The Unique Selling Proposition is back. Thanks to technological innovations. Microsoft's new Zune is a great example. Its technological feature of being able to wirelessly share music with other Zune owners discerns it form its biggest competitor, the iPod.

On top of that the Zune is being launched under 'Welcome to the social', which in turn offers it a clear positioning. The USP is back.

Read all about the importance of innovation and our present urge to 'explore' and 'bond' in this week's column.

Research: Children and advertising

One could expect a greater ad influence on younger children because they are less ad 'literate'; they are used to advertising. However, Livingstone & Helsper found that this is not the case. They found that advertising has a greater effect for 7-16 year olds than on 2-6 year olds.

Source: S. Livingstone, E.J. Helsper. Does advertising literacy mediate the effects of advertising on children? A critical examination of two linked research literatures in relation to obesity and food choice. Journal of communication, nr. 3 2006, p. 560-584.

Research: News and gender

Men and women react differently to news items. Men prefer (they are more physically aroused) negative news items, and on the contrary, women prefer positive news items. Men and women also remember and better understand more from respectively the negative and the positive news items.

A very interesting, though quite controversial finding if you ask me.

Source: M.E. Grabe, R. Kamhawi. Hard wired for negative news? Gender differences in processing broadcast news. Communication research, nr. 5 2006, p. 346-369

Monday, December 04, 2006

De Kijk van Van Dyck: The Long Tail

The 80/20-rule in marketing is history. In his book The Long Tail Chirs Anderson states that, in the internet age, 20 percent of the customers are no longer responsible for 80 percent of a company's turnover.

Anderson argues that products that are in low demand or have low sales volume can collectively make up a market share that rivals or exceeds the relatively few current bestsellers and blockbusters, if the store or distribution channel is large enough. Examples of such mega-stores include the online retailer Amazon.com and the online video rental service Netflix.

Here you can find Anderson's blog, and more information about his book.

Read the column here.

International Marketing Congress (Ghent): Jaffe Juice

Saturday morning Joseph Jaffe kicked off with a discourse on his book 'Life after the 30-second spot'.
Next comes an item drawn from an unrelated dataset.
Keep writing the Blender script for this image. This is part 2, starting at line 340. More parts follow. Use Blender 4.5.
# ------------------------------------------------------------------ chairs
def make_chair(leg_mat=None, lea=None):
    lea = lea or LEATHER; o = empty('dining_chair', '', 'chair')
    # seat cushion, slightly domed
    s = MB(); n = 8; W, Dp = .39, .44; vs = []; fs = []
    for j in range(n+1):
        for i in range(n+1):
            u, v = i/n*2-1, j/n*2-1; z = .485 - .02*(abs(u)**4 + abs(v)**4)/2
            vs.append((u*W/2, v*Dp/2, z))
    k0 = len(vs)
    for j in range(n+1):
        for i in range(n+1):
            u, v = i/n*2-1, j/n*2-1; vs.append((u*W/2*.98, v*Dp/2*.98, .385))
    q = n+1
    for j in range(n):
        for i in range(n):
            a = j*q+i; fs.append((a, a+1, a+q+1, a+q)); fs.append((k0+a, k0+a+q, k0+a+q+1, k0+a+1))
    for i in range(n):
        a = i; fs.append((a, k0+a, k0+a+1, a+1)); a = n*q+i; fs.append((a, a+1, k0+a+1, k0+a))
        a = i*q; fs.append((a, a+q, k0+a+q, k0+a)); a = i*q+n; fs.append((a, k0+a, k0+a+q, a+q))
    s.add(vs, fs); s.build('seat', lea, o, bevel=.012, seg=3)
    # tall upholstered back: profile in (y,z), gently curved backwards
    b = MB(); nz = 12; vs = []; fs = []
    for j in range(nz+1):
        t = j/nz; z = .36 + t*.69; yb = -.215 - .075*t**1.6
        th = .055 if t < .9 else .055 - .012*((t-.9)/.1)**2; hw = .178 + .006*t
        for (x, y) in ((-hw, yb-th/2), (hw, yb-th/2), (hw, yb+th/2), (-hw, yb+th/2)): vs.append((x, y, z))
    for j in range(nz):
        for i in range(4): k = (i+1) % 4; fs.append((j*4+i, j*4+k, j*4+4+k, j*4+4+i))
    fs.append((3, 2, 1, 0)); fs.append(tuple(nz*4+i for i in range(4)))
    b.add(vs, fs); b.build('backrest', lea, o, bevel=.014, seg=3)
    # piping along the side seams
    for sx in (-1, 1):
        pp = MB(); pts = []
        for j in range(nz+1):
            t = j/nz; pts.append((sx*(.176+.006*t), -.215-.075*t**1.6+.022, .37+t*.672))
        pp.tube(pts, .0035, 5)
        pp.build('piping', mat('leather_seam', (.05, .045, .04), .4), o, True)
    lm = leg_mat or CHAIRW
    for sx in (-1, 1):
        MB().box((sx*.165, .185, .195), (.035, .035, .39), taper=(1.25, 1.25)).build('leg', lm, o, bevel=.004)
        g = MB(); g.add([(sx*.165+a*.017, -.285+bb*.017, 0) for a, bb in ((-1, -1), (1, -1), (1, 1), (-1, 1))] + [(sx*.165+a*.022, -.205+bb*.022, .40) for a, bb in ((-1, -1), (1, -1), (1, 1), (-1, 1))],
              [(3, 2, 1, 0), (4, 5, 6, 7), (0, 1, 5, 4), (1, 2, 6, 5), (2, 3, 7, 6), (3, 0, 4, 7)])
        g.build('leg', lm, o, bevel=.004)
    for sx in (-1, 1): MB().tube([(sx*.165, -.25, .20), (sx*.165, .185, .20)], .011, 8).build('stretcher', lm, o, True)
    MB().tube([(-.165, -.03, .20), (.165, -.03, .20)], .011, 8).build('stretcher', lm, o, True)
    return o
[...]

The most important thing that I take home from Jaffe is his hypothesis: The internet is the integrator. Internet will lead integration efforts in the next wave of the evolution of marketing, he states. Jaffe thinks all communications should evolve around the internet.

On De Standaard Weblog you can listen to the discourse he gave last Saturday. For those who prefer sound accompanied with images, here is a video of Jaffe at PICNIC '06: Cross Media Week, past September in Amsterdam.

For more info on his book go here, his weblog Jaffe Juice you can find here.

International Marketing Congres (Ghent): Old Leaders - New Leaders

Past Firday and Saturday Stichting Marketing (the Belgian Marketing Association) organised its 25th congress in Ghent. It was again an edition its name of international congress worthy.

For 25 years now, the Marketing Congress has inspired and stimulated an entire generation of marketers. The theme of this year's edition was well chosen: Old Leaders - New Leaders.

I think in this light the revelations of this year's congress were Baudouin Meunier of DePost and Dan Germain of Innocent. What I learned from them is that Old and New Leaders have 1 thing in common: passion for their job.